A Wall Street Journal report claimed Musk and Russian President Vladimir Putin had been speaking regularly since 2022, which reportedly included Putin asking Musk for “a favor” on behalf of Chinese leader Xi Jinping not to activate Starlink services over Taiwan, restricting the nation’s options for satellite intelligence.
Kremlin spokesperson Dmitry Peskov denied that such regular conversations had taken place, but confirmed one telephone call on “space as well as current and future technologies,” had occurred.
Taipei has expressed an ambition to not “tie ourselves to any particular satellite provider,” but rather work with as many as possible to achieve better resilience.
Taiwan’s Taiwan Accelerator Plus (TAcc+) space accelerator program attended Paris Space Week 2024 earlier in 2024, seeking to invest in European aerospace technologies.

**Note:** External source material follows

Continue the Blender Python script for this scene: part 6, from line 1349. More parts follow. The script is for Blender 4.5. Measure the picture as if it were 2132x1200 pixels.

“By working more closely with expertise we can build something better together, and support Taiwan’s aspirations to become a more capable space nation,” Jessi Shen Jye Fu, project manager for TAcc+, told attendees.
Is a wave of space data nationalization ahead?
While not all tech companies are headed by erratic billionaires with authoritarian tendencies, the behavior of some has not reassured decision-makers in intelligence circles about private sector dependency.
Demand for sovereign mission-critical systems is on the rise globally.
In August 2024, UK Space Command launched a satellite, Tyche, from Vandenberg Space Force Base in California on a SpaceX Falcon 9. Built by Surrey Satellites Technology Limited (SSTL) and fully owned by the UK Ministry of Defence, the washing machine-sized satellite was financed as part of the 10- year ISTARI (Intelligence, Surveillance, Target Acquisition, and Reconnaissance) program, which has a £970 million ($1.2bn) budget.
At DCD>Connect, we asked DSIT’s Thornton about what the UK intends to do with its golden share in OneWeb, which survives the company’s $3.4 billion merger with Eutelsat.
“The government wouldn’t close routes of telecommunication before exploring them, so it’s a conversation that’s ongoing,” he explained.
Late last year, the Indonesian Ministry of Defence established a contract between a state-owned electromechanical giant PT Len Industri and Thales Alenia Space to develop a cutting-edge Earth observation constellation for an undisclosed sum.
The United States and China have been leading this trend for decades, but since the war in Ukraine, many more countries are realizing their interest in securing secure national connectivity.
The European Commission has experimented with pan-state solutions for problems like satellite assurance for years, with their Copernicus, Galileo, and Iris fleets, offering climate data, GPS, and aviation management, respectively.
These systems are financed by the combined purchasing power of the EU state, making use of developers that have become experienced with government contracting at this scale.
Iris is being delivered in partnership with Viasat, using their existing 14 geostationary satellites to manage the wealth of air traffic data that has already caused congestion at European airports across the continent.
But these trends may not be driven wholly by geopolitics.
“[Another important factor is] about countries wanting to exert more technical control and oversight with sovereign space capabilities,” Viasat’s Saunders argues.
The return of powerful nation-states and isolationist trade policies, epitomized by Donald Trump’s re-election in the US, means technological sovereignty is likely to remain a popular goal for many governments.
But achieving it will be an elaborate journey for nations that have pursued healthy and interconnected trading relationships for decades.